A partir de ce constat, le Procès Populaire Communautaire s’est présenté comme une “nouvelle étape” et une “voie pacifiste de lutte des peuples indigènes du Oaxaca afin d’exiger le respect de leurs droits qui ont été violentés par l’État et les entreprises minières,” : en dehors du système de justice officiel, “ les villages et les communautés ont jugé les autorités et les entreprises minières responsables des violations commises dans les différents domaines de la vie des peuples, dans leurs droits individuels et collectifs et face aux préjudices graves faits à la terre et au territoire” .
Le juré, composé d’experts nationaux et internationaux, a rendu son verdict en affirmant la violation des droits suivants: le droit à l’autodétermination, à l’autonomie, à la Terre et au territoire, à la consultation préalable, libre et informée, à l’information publique, à un environnement sain, à la santé ainsi qu’à la protection de ceux et celles qui défendent les droits de l’Homme.
C’est pourquoi, dans le verdict de ce jugement on insiste sur la nécessité d’annuler les 322 concessions et les 42 projets miniers en vigueur dans l’État.

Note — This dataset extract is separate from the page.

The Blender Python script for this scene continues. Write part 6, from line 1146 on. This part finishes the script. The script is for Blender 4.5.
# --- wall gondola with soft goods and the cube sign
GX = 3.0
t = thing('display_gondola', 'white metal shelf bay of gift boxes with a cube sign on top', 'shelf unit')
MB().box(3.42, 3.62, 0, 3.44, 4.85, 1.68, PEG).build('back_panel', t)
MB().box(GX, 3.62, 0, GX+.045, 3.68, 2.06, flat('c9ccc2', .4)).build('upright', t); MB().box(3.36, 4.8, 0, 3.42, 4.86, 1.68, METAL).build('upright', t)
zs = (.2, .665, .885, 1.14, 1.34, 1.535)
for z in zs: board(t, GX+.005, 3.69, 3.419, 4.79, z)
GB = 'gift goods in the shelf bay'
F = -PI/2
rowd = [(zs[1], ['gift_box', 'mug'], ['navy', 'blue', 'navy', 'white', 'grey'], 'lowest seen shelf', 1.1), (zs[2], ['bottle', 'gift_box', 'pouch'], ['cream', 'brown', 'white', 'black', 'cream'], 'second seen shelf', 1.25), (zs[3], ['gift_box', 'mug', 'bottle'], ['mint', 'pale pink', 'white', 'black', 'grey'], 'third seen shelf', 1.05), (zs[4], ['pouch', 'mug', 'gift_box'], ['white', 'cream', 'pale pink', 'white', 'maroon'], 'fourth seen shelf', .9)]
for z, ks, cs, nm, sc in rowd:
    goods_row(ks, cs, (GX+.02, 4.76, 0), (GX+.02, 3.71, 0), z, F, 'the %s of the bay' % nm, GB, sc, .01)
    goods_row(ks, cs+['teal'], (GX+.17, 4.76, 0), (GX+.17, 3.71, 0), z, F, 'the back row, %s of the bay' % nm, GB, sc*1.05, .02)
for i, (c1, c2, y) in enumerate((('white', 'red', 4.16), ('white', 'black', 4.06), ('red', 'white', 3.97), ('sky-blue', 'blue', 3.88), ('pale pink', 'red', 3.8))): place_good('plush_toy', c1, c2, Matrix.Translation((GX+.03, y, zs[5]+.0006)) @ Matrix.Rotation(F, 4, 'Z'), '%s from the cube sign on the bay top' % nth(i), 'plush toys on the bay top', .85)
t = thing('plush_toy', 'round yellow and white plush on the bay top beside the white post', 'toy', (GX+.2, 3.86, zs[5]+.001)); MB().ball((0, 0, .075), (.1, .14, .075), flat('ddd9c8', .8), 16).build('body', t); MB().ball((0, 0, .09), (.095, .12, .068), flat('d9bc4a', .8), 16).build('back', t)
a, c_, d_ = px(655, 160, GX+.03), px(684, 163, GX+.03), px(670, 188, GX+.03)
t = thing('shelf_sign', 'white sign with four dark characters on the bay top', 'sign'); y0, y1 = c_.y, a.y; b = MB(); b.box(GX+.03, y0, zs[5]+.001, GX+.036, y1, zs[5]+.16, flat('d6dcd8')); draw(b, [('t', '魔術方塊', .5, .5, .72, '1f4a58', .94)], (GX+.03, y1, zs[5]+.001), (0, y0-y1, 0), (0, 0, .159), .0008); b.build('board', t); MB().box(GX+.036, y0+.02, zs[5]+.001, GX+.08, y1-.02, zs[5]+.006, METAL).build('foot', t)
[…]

On exige aussi la suspension immédiate de la remise des titres miniers “jusqu’à ce qu’un nouveau cadre juridique soit mis en place, un cadre qui respecterait pleinement et efficacement les droits des peuples indigènes établis par les traités internationaux et par la Constitution, la dérogation de l’actuelle loi sur les mines et d’autres lois en lien avec cette industrie”. De plus, le verdict exhorte aux autorités d’adopter des lois et des politiques publiques qui protègent les droits et les peuples indigènes, qui les reconnaissent comme sujet de droit public et qui incluent des mécanismes effectifs de réparation intégrale des préjudices subis.
Le verdict a aussi souligné la nécessité de protéger ceux qui défendent leurs territoires pour qu’ils puissent le faire dans “des conditions de liberté et de sécurité” et a exigé de “mettre fin aux politiques de criminalisation de la protestation sociale , punir les responsables des assassinats, la présentation en vie et immédiate des défenseurs du territoire portés disparus, ainsi que d’annuler les mandats d’arrêt contre les défenseurs pour ces mêmes raisons, ainsi que les menaces individuelles et collectives”.
“Oui à la vie, non à l’exploitation minière“ ou “Pas d’or, pas d’argent, l’exploitation minière tue!” sont les slogans qui se sont fait entendre lors du jugement mais aussi lors de la présentation du rapport correspondant.